§ **Exercise aim**:
Up to and including the line with "rad = math.radians", reproduce the listing below exactly, beginning at its first line.
============
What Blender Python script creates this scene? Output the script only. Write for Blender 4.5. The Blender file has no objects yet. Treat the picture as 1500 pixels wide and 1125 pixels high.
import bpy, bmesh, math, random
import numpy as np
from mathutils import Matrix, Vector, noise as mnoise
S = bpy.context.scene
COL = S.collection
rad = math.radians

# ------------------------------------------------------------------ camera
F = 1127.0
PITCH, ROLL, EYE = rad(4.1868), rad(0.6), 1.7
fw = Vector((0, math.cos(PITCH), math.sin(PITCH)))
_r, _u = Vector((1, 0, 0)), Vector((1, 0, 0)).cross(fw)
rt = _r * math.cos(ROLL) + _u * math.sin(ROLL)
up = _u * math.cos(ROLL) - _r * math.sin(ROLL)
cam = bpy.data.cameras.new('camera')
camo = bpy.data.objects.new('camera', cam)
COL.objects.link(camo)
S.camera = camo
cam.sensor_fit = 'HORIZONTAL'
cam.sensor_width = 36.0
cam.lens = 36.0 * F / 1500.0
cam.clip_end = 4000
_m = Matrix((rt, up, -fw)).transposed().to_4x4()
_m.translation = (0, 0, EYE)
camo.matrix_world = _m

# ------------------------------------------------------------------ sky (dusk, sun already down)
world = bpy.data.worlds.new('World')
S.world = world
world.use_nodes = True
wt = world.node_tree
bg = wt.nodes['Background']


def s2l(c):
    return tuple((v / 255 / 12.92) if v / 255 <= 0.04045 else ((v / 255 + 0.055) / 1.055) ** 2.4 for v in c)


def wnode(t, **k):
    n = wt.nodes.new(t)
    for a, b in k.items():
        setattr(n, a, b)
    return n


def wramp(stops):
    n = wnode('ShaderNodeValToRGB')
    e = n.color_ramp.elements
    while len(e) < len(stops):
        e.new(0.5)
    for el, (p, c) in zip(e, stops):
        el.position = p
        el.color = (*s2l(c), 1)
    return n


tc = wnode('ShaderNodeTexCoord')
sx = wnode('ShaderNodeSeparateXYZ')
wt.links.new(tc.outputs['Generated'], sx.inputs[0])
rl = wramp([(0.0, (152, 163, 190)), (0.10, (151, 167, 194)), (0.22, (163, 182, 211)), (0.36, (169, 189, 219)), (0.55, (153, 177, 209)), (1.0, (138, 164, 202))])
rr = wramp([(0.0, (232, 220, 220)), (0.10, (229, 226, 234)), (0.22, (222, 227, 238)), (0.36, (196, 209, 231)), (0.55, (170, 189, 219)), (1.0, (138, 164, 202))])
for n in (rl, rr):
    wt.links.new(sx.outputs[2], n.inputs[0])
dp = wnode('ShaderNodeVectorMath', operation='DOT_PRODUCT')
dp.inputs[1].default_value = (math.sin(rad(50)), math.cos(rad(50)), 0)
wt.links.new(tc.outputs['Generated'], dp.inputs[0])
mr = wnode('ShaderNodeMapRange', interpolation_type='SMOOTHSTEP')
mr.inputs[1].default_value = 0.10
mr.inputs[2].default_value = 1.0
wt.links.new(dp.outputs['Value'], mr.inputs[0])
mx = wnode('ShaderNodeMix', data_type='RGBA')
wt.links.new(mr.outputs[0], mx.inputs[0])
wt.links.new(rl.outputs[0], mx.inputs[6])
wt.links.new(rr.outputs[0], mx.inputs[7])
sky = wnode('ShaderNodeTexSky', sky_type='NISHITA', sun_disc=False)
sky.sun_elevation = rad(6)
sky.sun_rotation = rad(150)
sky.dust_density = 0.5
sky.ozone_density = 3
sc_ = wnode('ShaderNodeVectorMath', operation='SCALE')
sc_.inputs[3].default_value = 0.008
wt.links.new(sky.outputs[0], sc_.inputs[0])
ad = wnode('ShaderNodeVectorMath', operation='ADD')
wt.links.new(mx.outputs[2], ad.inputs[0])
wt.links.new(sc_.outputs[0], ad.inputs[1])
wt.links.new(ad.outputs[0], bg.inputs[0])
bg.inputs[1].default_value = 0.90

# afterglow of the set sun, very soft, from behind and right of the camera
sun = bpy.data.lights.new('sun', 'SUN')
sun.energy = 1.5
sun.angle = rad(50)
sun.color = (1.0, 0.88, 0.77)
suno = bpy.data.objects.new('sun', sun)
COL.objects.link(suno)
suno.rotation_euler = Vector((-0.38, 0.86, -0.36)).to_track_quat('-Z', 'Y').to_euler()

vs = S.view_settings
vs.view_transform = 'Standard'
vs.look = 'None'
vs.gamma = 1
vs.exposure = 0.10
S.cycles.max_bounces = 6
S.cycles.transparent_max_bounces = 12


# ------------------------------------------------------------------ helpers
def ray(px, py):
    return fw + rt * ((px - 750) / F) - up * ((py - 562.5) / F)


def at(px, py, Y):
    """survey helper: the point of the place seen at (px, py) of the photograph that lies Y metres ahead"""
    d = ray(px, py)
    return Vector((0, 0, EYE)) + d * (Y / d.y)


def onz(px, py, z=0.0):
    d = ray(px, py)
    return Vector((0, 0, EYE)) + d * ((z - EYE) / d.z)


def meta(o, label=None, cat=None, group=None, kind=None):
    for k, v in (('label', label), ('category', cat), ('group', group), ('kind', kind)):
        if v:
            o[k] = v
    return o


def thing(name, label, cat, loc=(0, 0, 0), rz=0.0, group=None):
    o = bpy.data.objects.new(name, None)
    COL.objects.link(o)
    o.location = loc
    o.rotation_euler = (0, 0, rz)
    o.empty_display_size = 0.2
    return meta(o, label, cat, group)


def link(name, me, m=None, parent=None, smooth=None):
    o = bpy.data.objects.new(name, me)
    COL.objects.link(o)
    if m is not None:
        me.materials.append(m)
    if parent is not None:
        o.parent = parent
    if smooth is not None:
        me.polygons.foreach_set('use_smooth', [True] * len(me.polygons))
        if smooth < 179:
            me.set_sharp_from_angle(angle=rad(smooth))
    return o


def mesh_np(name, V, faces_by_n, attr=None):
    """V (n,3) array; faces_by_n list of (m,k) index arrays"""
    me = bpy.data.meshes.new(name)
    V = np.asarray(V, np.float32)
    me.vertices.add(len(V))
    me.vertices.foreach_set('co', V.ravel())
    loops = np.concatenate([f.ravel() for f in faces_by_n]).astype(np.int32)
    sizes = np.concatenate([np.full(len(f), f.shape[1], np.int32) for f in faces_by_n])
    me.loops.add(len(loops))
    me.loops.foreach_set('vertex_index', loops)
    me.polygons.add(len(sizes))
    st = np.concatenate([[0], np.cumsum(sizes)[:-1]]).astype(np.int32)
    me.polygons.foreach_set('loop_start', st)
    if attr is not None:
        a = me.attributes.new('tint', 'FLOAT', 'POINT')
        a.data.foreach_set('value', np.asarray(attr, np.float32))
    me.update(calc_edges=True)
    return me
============
§ **Exercise result**:
What Blender Python script creates this scene? Output the script only. Write for Blender 4.5. The Blender file has no objects yet. Treat the picture as 1500 pixels wide and 1125 pixels high.
import bpy, bmesh, math, random
import numpy as np
from mathutils import Matrix, Vector, noise as mnoise
S = bpy.context.scene
COL = S.collection
rad = math.radians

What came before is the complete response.